Australia-US open skies agreement

A nice win for Qantas and more of the same for the travelling public with the announcement that a new Open Skies Agreement has been signed (source SMH).

Only Australian and US airlines benefit from the agreement.

Virgin Blue, through subsidiary V Australia (yet to fly) gains the right to fly more than 4 flights a week in their first year of operation. But with few aircraft and limited expansion possibilities the impact on fares is expected to be low.
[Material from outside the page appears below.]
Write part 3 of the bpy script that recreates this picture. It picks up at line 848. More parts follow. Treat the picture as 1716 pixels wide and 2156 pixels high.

Qantas has had its cap on market share on the route lifted. So it can freely add capacity where before it was constrained by the number of flights United and Hawaiian flew between Australia and USA. However, with the route such a cash cow for Qantas I don't expect any significant increase in the number of their flights. They will want to protect yields on their existing flights.

US-based airlines in theory have more rights. However the 2 existing airlines (United and Hawaiian) have no aircraft available to add more flights and a few other airlines still have rights from when they previously flew the route. It is hard to see any genuine new entrants from USA in the short term at least.

Meanwhile, Singapore Airlines and Emirates, who both have been lobbying for years to be allowed to fly between Australia and USA have been shut out once again.

I can't see the notoriously high fares on these routes coming down much any time soon. Instead the agreement has given both Qantas and Virgin Blue the license to make even more money.

2 comments:

Steamboat Lion said...

" Instead the agreement has given both Qantas and Virgin Blue the license to make even more money."

How much money? A couple of months out business class from LA to Sydney is 19,000 dollars. For the same dates business class from Sydney to London, nearly twice the distance, is about 9,000 dollars.

The only difference is the competition that Qantas have on the latter route. As an Aussie I really resent my government allowing me to be shafted like this to protect a few Qantas shareholders and employees.

Seth said...

I don't think that the government is selling out, though it'd be nice to have true Open Skies instead of this "Ajar Skies" game.

The real problem is that this was negotiated theoretically as a bilateral, but it actually does very, very, very little to benefit the US carriers right now, as they're all pretty much in shambles thanks to a weak dollar and high fuel prices, plus none of them have any spare aircraft lying around to run these flights (which require ~1.5 planes to do a daily run.

As for the existing US-based carriers' rights, most of those are ex-HNL, I believe, so they don't help quite as much.